CHINA Xi, Moon talk cooperation


Xi, Moon talk cooperation

By Liu Xin | Global Times

02:51, December 15, 2017

Chinese President Xi Jinping and South Korean President Moon Jae-in walk on the red carpet during a welcome ceremony at the Great Hall of the People in Beijing on Thursday. Photo: Xinhua

Chinese President Xi Jinping said Thursday China will continue to strengthen communication and coordination with South Korea on maintaining stability and preventing war on the Korean Peninsula and promoting peace and talks. 

"China and South Korea have important common interests in maintaining peace and stability on the Korean Peninsula," Xi said. 

Xi made the remarks while holding talks with South Korean President Moon Jae-in, who is paying a state visit to China from Wednesday to Saturday, the People's Daily reported.

After their meeting, the two countries signed cooperation agreements on trade, industry, the environment, agriculture, energy and the Winter Olympics.

"China's and South Korea's positions are highly consistent on preventing war and chaos on the Korean Peninsula and solving the North Korea nuclear issue by peaceful means. This is the political foundation to allow them to take practical action amid the current tensions," Yang Xiyu, a senior research fellow at the China Institute of International Studies, told the Global Times.

"The meeting between the two leaders laid a new foundation for further narrowing divergence on solving the THAAD issue. Considering that South Korea has not withdrawn the THAAD missiles already installed, the three-no's solution has helped the countries reach a temporary solution," Yang said, referring to Seoul's promise to add no additional THAAD missiles, not to join the US-led missile defense system, nor enter any trilateral military alliance with the US and Japan.

In an interview with China Central Television (CCTV) on Monday, Moon said the three no's represent the country's consistent stand and it will pay special attention not to affect China's national interests and would only use THAAD to defend against North Korea's nuclear weapons and missiles.

China and South Korea are expected to have detailed negotiations between the two militaries on the THAAD issue in the next stage of talks, Yang said. 

Lü Chao, a research fellow on North Korea at the Liaoning Academy of Social Sciences, told the Global Times that "South Korea should not play a game of words as some South Korean officials said the three no's are not a promise. Any South Korean action that goes against its word would jeopardize bilateral ties." 

True partnership

Moon also urged efforts to form what he called a "true" partnership between his country and China when attending the opening of a South Korean-Chinese trade fair on Thursday.

"There is a saying that a long road may not be so arduous when accompanied by a friend. There is also a Chinese saying that they must first become friends before doing business together. I hope the South Korea-China Economic-Trade Partnership event today will be an opportunity for all of you to meet true partners that will be your friends for the rest of your lives," said Moon, according to the Yonhap News Agency reported.

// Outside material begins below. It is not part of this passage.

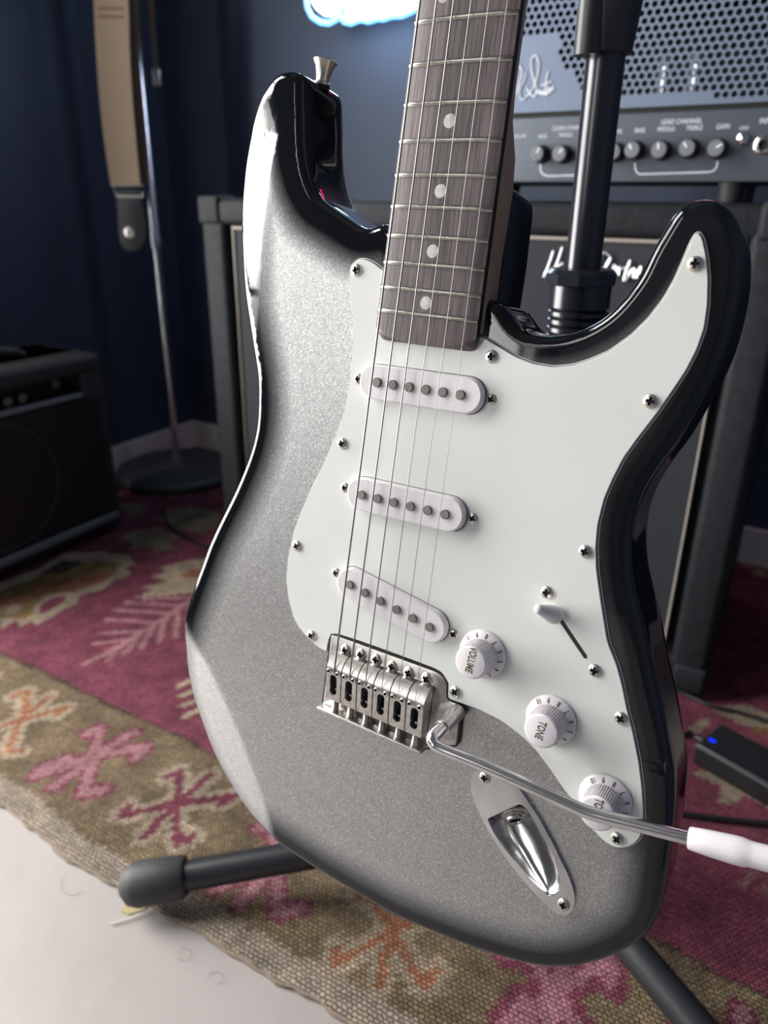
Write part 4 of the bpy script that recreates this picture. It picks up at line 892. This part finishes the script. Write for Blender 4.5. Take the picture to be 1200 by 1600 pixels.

Moon has played the sentimental card during his visit to China in the hope of impressing Chinese people with the shared history between the two countries, which is designed to ease antipathy and create more opportunities for cooperation, experts said.

In response to Moon's Wednesday remarks on China's and South Korea's joint fight against Japanese colonial rule, Chinese foreign ministry spokesperson Lu Kang told a daily briefing on Thursday in Beijing that "We appreciate the friendship showed by South Korean President Moon's government and its people. China and South Korea are close neighbors. We helped each other in the fight against the colonial occupation, winning over national liberation and making contributions to the global war against fascism."

Lu said that China also appreciated Moon's arrangements on sending the South Korea's ambassador to China to attend the memorial event for the victims of the Nanjing Massacre in East China's Jiangsu Province on Wednesday.

Moon and his wife had a Chinese traditional breakfast on Thursday at a local restaurant where they chatted with Beijingers, according to South Korea's presidential office. 

Yang said that Moon's plan to visit Chongqing on Friday aims to get South Korea more involved in China's development in the west and central regions of China and the Belt and Road initiative.